Me habían avisado pero se quedaron cortos. El asedio era constante. En cuanto pisaba tierra firme, las hordas se abalanzaban sobre mí con sus mercancías y sus estrategias agresivas de marketing. Me cortaban el paso, me rodeaban entre varios, me tocaban... invadían mi espacio
vital sin haber sido invitados, con sus pasminas, sus bustos de Nefertiti y sus escarabajos de la suerte. Me sentía intimidado, coaccionado, preso de una febril invasión de la que apenas podía librarme.-¡Sólo mirar! ¡No agobia! -repetían ellos su cantinela mentirosa.
Yo quería escapar porque les odiaba. Se me hinchaban las venas del cuello y se me dilataban los ojales de la nariz. Necesitaba más sangre y más oxígeno para el combate.
Me sentía como Leónidas contra el ejército persa pero miraba detrás mío y no veía a los 300 espartanos.

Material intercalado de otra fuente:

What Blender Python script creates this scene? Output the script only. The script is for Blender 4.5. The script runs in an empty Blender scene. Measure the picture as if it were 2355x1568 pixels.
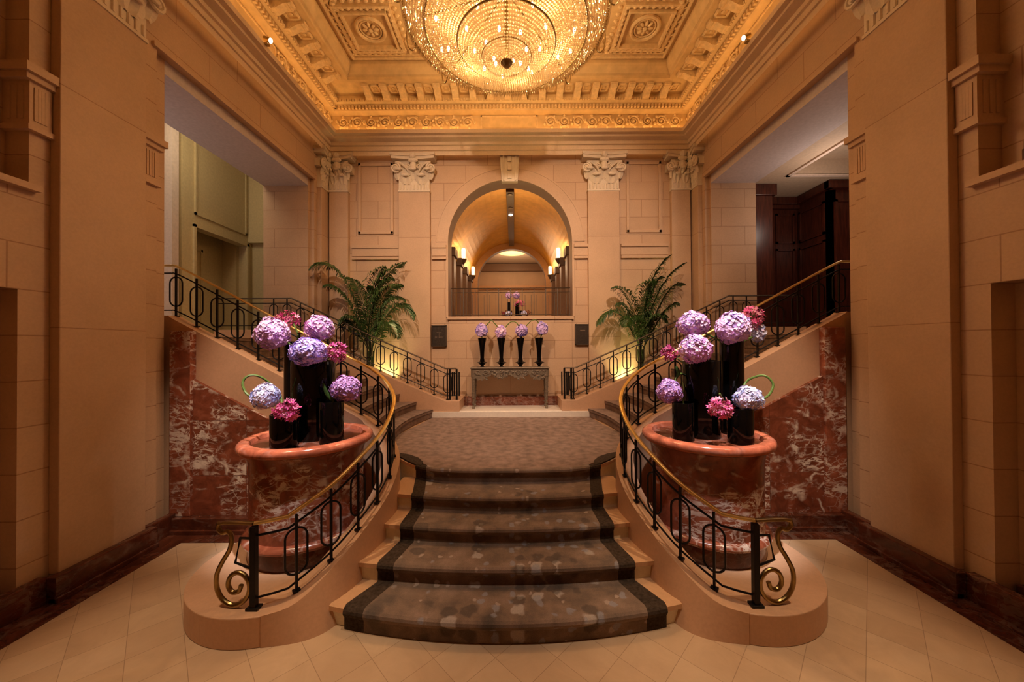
import bpy, bmesh, math, random
import numpy as np
from mathutils import Vector, Matrix
random.seed(7)
PI = math.pi
SC = bpy.context.scene
COL = SC.collection

# ------------------------------------------------------------------ camera
F_PX, CXP, CYP = 820.0, 1183.0, 788.6
CAM = Vector((0.09, 0.0, 2.4))
PITCH, ROLL = math.radians(0.45), math.radians(0.33)
_f = Vector((0, math.cos(PITCH), math.sin(PITCH)))
_r0 = Vector((1, 0, 0)); _u0 = _r0.cross(_f)
_r = _r0 * math.cos(ROLL) - _u0 * math.sin(ROLL)
_u = _u0 * math.cos(ROLL) + _r0 * math.sin(ROLL)
cam_d = bpy.data.cameras.new('camera'); cam = bpy.data.objects.new('camera', cam_d); COL.objects.link(cam)
M = Matrix.Identity(4)
for i in range(3):
    M[i][0] = _r[i]; M[i][1] = _u[i]; M[i][2] = -_f[i]; M[i][3] = CAM[i]
cam.matrix_world = M
cam_d.sensor_width = 36; cam_d.sensor_fit = 'HORIZONTAL'
cam_d.lens = F_PX * 36 / 2355
cam_d.shift_x = (1177.5 - CXP) / 2355
cam_d.shift_y = (CYP - 784) / 2355
cam_d.clip_start = 0.05; cam_d.clip_end = 100
SC.camera = cam


def P(px, py, D):
    """the point at depth D (world Y) seen at pixel px, py"""
    d = _f + _r * ((px - CXP) / F_PX) - _u * ((py - CYP) / F_PX)
    return CAM + d * (D / d.y)


# ------------------------------------------------------------------ world, exposure, render look
w = bpy.data.worlds.new('world'); SC.world = w; w.use_nodes = True
w.node_tree.nodes['Background'].inputs[0].default_value = (1.0, 0.72, 0.45, 1)
w.node_tree.nodes['Background'].inputs[1].default_value = 0.02
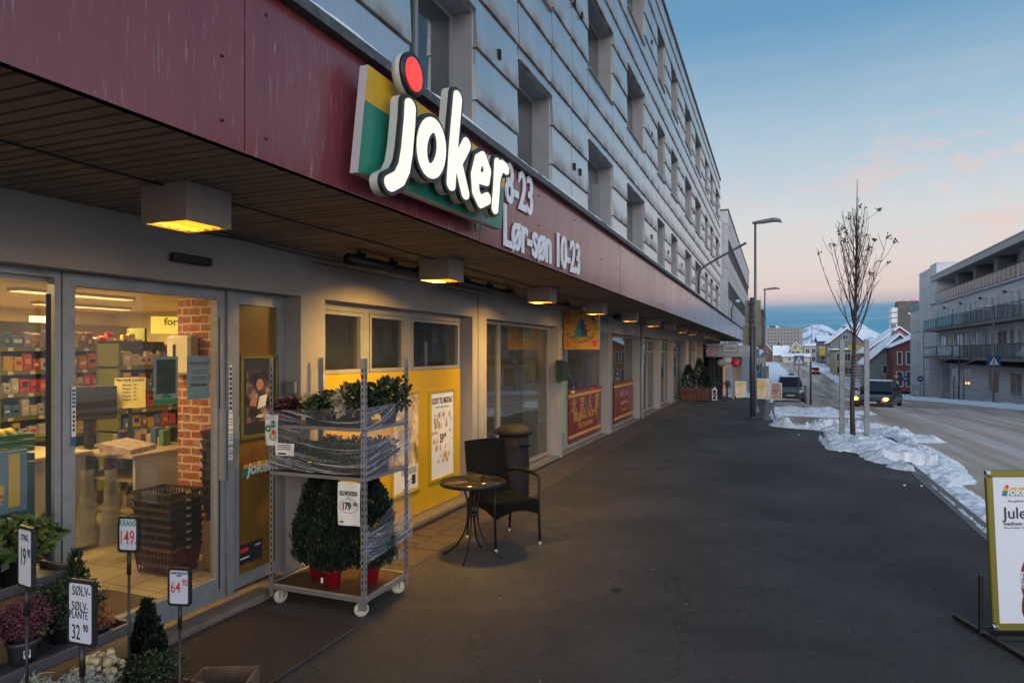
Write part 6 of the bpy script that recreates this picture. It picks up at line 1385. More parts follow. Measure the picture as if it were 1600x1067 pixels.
# ================================================================== STREET FURNITURE
M_POLE = mat('lamp_pole_grey', (.16,.17,.18), .5, metal=.4, var=.3, vs=6); M_POLED = mat('dark_pole', (.055,.06,.07), .5, metal=.3)
M_BLUE = mat('sign_blue', (.01,.07,.20), .4); M_SWHITE = mat('sign_white', (.6,.6,.6), .4); M_OLB = mat('sign_back_olive', (.19,.18,.12), .6, var=.3, vs=5); M_SRED = mat('road_sign_red', (.42,.03,.03), .4); M_SYEL = mat('road_sign_yellow', (.55,.36,.02), .4)
def street_lamp(x, y, z0, h, label, arm=.75, side=1, sign=None):
    t = thing('street_lamp', label, 'street lamp', (x,y,z0), 'street lamps along the road')
    mb = MB(); mb.tube([(x,y,z0),(x,y,z0+1.2),(x,y,z0+h)], [.06,.05,.035], 10); mb.build('pole', M_POLE, t)
    mb = MB(); mb.lathe([(.16,z0-.02),(.15,z0+.03),(.085,z0+.18),(.06,z0+.22)], 14, (x,y)); mb.build('base', M_POLE, t)
    mb = MB(); rs_ = []
    for f, w, hh, dz_ in ((-.12,.06,.02,.03),(0,.10,.05,.02),(.3,.13,.07,.03),(.7,.15,.075,.06),(.95,.13,.05,.04),(1.02,.09,.012,.0)):
        X = x+side*arm*f; z = z0+h+dz_; rs_.append([(X,y-w,z-.02),(X,y+w,z-.02),(X,y+w*.8,z+hh),(X,y-w*.8,z+hh)])
    mb.loft(rs_); hd_ = mb.build('lamp_head', M_POLE, t)
    if side < 0:
        mb = MB(); mb.box(x+side*arm*.05,x+side*arm*.95,y-.09,y+.09,z0+h+.115,z0+h+.15); mb.build('snow_cap', M_SNOWR, hd_)
    return t
street_lamp(-.59, 22.1, 0, 5.85, 'nearest street lamp, tall pole behind the olive sign backs')
street_lamp(-.55, 39.0, gz(39)-.02, 6.1, 'second street lamp from the camera, beyond the parking sign', .75)
lz = gz(54.8)
L3 = street_lamp(13.9, 54.8, lz, 6.6, 'street lamp across the road carrying the crossing sign', .85, -1)
street_lamp(13.9, 78, gz(78), 6.7, 'street lamp before the left end of the apartment block', .9, -1)
def tri_sign(mb, F, s_, mi_w=1, mi_k=2):
    """white triangle with a walking figure"""
    mb.M = F; mb.m = mi_w; mb.add([(-.40*s_,-.36*s_,.002),(.40*s_,-.36*s_,.002),(0,.40*s_,.002)], [(0,1,2)])
    mb.m = mi_k; mb.add([(-.05*s_,.17*s_,.004),(0,.11*s_,.004),(.05*s_,.17*s_,.004),(0,.23*s_,.004)], [(0,1,2,3)])
    mb.add([(-.07*s_,-.10*s_,.004),(.07*s_,-.10*s_,.004),(.06*s_,.11*s_,.004),(-.06*s_,.11*s_,.004)], [(0,1,2,3)])
    mb.add([(-.15*s_,-.33*s_,.004),(-.09*s_,-.33*s_,.004),(.01*s_,-.1*s_,.004),(-.06*s_,-.1*s_,.004)], [(0,1,2,3)]); mb.add([(.15*s_,-.33*s_,.004),(.09*s_,-.33*s_,.004),(-.01*s_,-.1*s_,.004),(.06*s_,-.1*s_,.004)], [(0,1,2,3)]); mb.m = 0
def sign_post(label, x, y, z0, h, cat='sign', r=.03, m=None):
    t = thing('road_sign', label, cat, (x,y,z0)); mb = MB(); mb.tube([(x,y,z0),(x,y,z0+h)], r, 8); mb.build('pole', m or M_POLE, t); return t
def crossing(label, x, y, z0, zc, s_):
    t = sign_post(label, x, y, z0, zc-z0+s_*.45)
    Fm = wall_frame((x,y-.05,zc), 8); mb = MB(Fm); mb.bbox(-s_/2,s_/2,-s_/2,s_/2,-.02,0,.006); mb.build('plate', M_BLUE, t)
    mb = MB(); tri_sign(mb, Fm, s_); mb.build('symbol', [M_BLUE, M_SWHITE, M_BLACK], t)
crossing('pedestrian crossing sign on a thin pole in front of the parked car', 1.42, 47.8, gz(47.8)-.1, 1.35, .62)
# crossing sign plate fixed to the lamp post across the road
t = thing('road_sign', 'pedestrian crossing sign fixed on the lamp post before the apartment block', 'sign', (13.9,54.72,1.2)); Fm = wall_frame((13.9,54.72,1.28), 5); mb = MB(Fm); mb.bbox(-.41,.41,-.36,.36,0,.02,.006); mb.build('plate', M_BLUE, t); mb = MB(); tri_sign(mb, Fm @ Matrix.Translation((0,0,.021)), .72); mb.build('symbol', [M_BLUE,M_SWHITE,M_BLACK], t)
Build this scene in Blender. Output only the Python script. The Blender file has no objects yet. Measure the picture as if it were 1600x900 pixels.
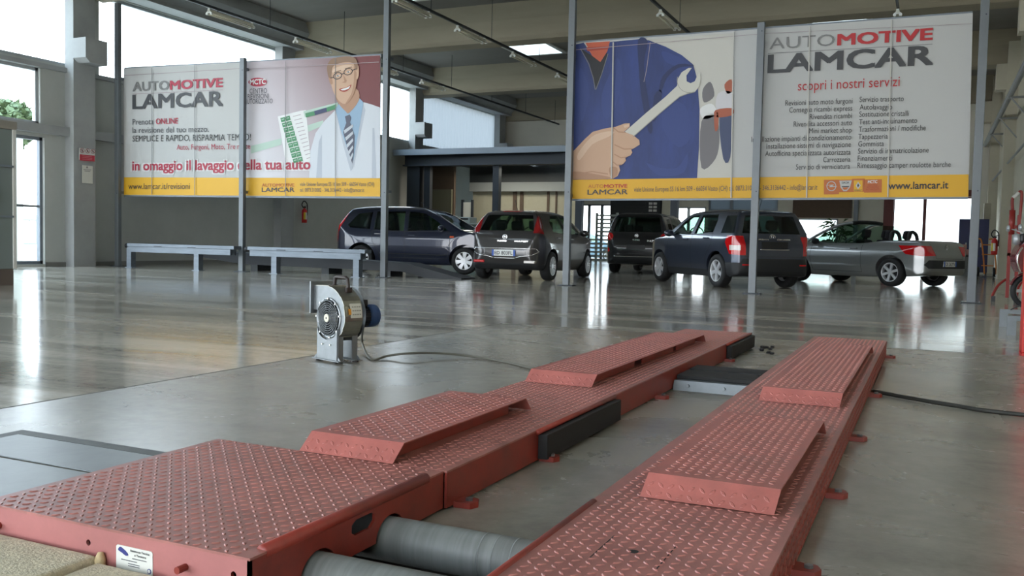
import bpy, bmesh, math, random
import numpy as np
from mathutils import Vector, Matrix
from mathutils.bvhtree import BVHTree
random.seed(7)
rng = np.random.default_rng(5)
scn = bpy.context.scene
COL = scn.collection
# ------------------------------------------------------------------ camera, world, light, exposure
EYE = Vector((0, 0, 0.82))
CR = Vector((0.90747473, 0.41954415, 0.02173281))
CU = Vector((-0.04149206, 0.03802849, 0.99841487))
CF = Vector((-0.41805265, 0.906938, -0.05191764))
FPX = 1419.0
cam = bpy.data.cameras.new('camera')
cam.sensor_width = 36; cam.lens = FPX / 1600 * 36; cam.clip_start = 0.05; cam.clip_end = 500
co = bpy.data.objects.new('camera', cam); COL.objects.link(co)
m = Matrix.Identity(4)
for i in range(3):
    m[i][0] = CR[i]; m[i][1] = CU[i]; m[i][2] = -CF[i]; m[i][3] = EYE[i]
co.matrix_world = m
scn.camera = co
scn.view_settings.view_transform = 'Standard'; scn.view_settings.look = 'None'
scn.view_settings.exposure = 0.75; scn.view_settings.gamma = 1.0
scn.view_settings.use_curve_mapping = False
wd = bpy.data.worlds.new('world'); scn.world = wd; wd.use_nodes = True
nt = wd.node_tree; bg = nt.nodes['Background']
tc = nt.nodes.new('ShaderNodeTexCoord'); sx = nt.nodes.new('ShaderNodeSeparateXYZ')
rp = nt.nodes.new('ShaderNodeValToRGB')
nt.links.new(tc.outputs['Generated'], sx.inputs[0]); nt.links.new(sx.outputs['Z'], rp.inputs[0])
rp.color_ramp.elements[0].position = 0.0; rp.color_ramp.elements[0].color = (0.97, 0.98, 1.0, 1)
rp.color_ramp.elements[1].position = 0.55; rp.color_ramp.elements[1].color = (0.66, 0.83, 1.0, 1)
nt.links.new(rp.outputs[0], bg.inputs['Color']); bg.inputs['Strength'].default_value = 5.0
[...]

Sin embargo, con ignorarles, con un "no, gracias", con un hábil movimiento de cintura, era suficiente para lograr la victoria, aunque yo sentía que si me paraba, el combate cuerpo a cuerpo tendría que ser, inevitablemente, a muerte.
Sin duda exagero, que no es para tanto, aunque en el terreno, sobre la arena de la lucha, al bajar del autobús, al salir del templo, al anticipar el griterío de los combatientes, se me antojaba una pelea despiadada por sobrevivir en un medio hostil y desconocido.
Regatear se convertía en una lucha titánica en la que, vencedor o no, había peleado hasta la extenuación para ahorrarme... dos euros. Después, me sentía ridículo, aun más porque, fuese cual fuese el precio final pagado, siempre me marchaba con la certeza de haber sido timado.
En el fondo, creo, que todo se reducía a una cuestión de autoestima.
De todo esto no tengo pruebas fotográficas. En mi piel no se marcó cicatriz alguna. Éramos actores y yo no supe interpretar mi papel. Una sonrisa habría bastado para ahorrarme mis berrinches. Aun así, sólo de recordar las refriegas se me encienden las bilis y se me afila la mirada. Brrrrr.